Gross ontdekte dat mensen al heel snel voor de individuele oplossing kiezen; ze lijken niet graag te willen samenwerken en die moet wel heel erg aantrekkelijk worden gemaakt, voor ze voor samenwerking kiezen. Dat is een probleem, aldus Gross. Een manier om anderen tot een andere strategie te dwingen is peer punishment. Dan kunnen deelnemers elkaar straffen. Ook de straf is abstract: ze betalen een unit, waarop de ander drie units kwijtraakt. Het straffen werkt goed voor public good dilemma’s, de coöperatie wordt erdoor vergroot. Samenwerkers straffen freeriders, en vervolgens passen freeriders vaak hun gedrag aan en straffen niet terug.

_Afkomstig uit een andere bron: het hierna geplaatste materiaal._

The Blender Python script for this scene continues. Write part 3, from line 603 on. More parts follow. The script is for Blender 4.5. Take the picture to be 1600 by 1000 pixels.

In tegenstelling tot de freeriders, straffen de individualisten wel terug…

‘Maar in mijn geval heb je samenwerkers, individualisten en freeriders, zien we dat samenwerkers de meeste straffen uitdelen, maar ze straffen niet vooral de freeriders, maar de individualisten. En in tegenstelling tot de freeriders, straffen de individualisten terug. Veel minder vaak switchen ze naar de gemeenschappelijke oplossing. Dat betekent dat ze meer geld verliezen vanwege de straffen die ze moeten betalen en uitdelen.’

Simulatie

In het tweede deel van zijn Veni gaat Gross zijn vragen theoretischer toetsen via het simuleren van data. ‘Dan kan ik kijken welke strategieën naar boven komen en welke oplossingen er door de groep worden gevonden. In simulaties heb je veel meer actoren en dan kun je zien hoe verschillende strategieën zich ontwikkelen en wat is de rol van onderlinge afhankelijkheid. We hopen regels te vinden die ons kunnen vertellen onder welke omstandigheden er al dan niet samenwerking op gang komt. Zo ontstaan ook nieuwe ideeën voor experimenten en games.’

Gross zal met zijn onderzoek geen concrete oplossingen voor de problemen van deze tijd vinden. ‘Het zijn abstracte situaties, de werkelijkheid is veel complexer. Ik wil vooral op een abstract niveau beter begrijpen hoe het werkt. Wellicht kan dat wel helpen om een oplossing te vinden. Maar het klimaatdebat laat wel zien hoe ingewikkeld zulke problemen kunnen zijn.’